Dayang Yraola (1976, Manila) is an Associate Professor at the Department of Theory, College of Fine Arts, University of the Philippines, as well as Head of the Committee on Linkages, Scholarships and Grants. She served as Curator for the University of the Philippines Fine Arts Gallery (2020–2023) and Archivist and Collections Manager at the Center for Ethnomusicology (2007–2014). As an independent curator, she founded and curated the art project series Project Glocal (2011–2015), Composite Noises (2015–2024), and the archiving/research series Sonic Manila Research (2020–2023). In 2023 she worked as a co-curator for The Listening Biennial, second edition. 


Party Studies, vol. 2: underground clubs, parallel structures and second cultures  
Edited by Víctor Aguado, Ramón del Buey, Brandon LaBelle

In what ways does the underground operate as a key imaginary for subcultural expression? From basement gatherings to hidden clubs to the passing of messages, how does secrecy lend to manifestations of partying and the drive or necessity of alternative communal life? Is clandestinity, and gestures of exit, necessary for working against a given social order?

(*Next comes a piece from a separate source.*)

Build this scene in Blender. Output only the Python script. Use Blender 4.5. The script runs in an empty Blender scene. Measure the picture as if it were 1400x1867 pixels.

Pursuing these lines of inquiry, Party Studies vol. 2 comprises essays, documentation, and poetic notes on secrecy as a key axis around which experimental and non-normative modes of being-in-common take place. Continuing from vol. 1 on the topics of home gatherings and house parties, the second volume elaborates understandings of the party by considering the hidden, the invisible, and the underground as material and imaginary forces, where partying is not only festive and excessive, but manifests in forms of social and political organizing, cultural and subcultural conversation, the maintenance of safe spaces and the building of parallel structures against established institutional forms. As such, the party is underscored as the collective enactments and configurations often made in support of ontological invention and which gain traction by way of heterotopian and interstitial occupations.

 

Don Alirio, a barranquillero living in the city of Medellín, produced a special mix, called Una fiesta eterna, to accompany Party Studies, vol. 2.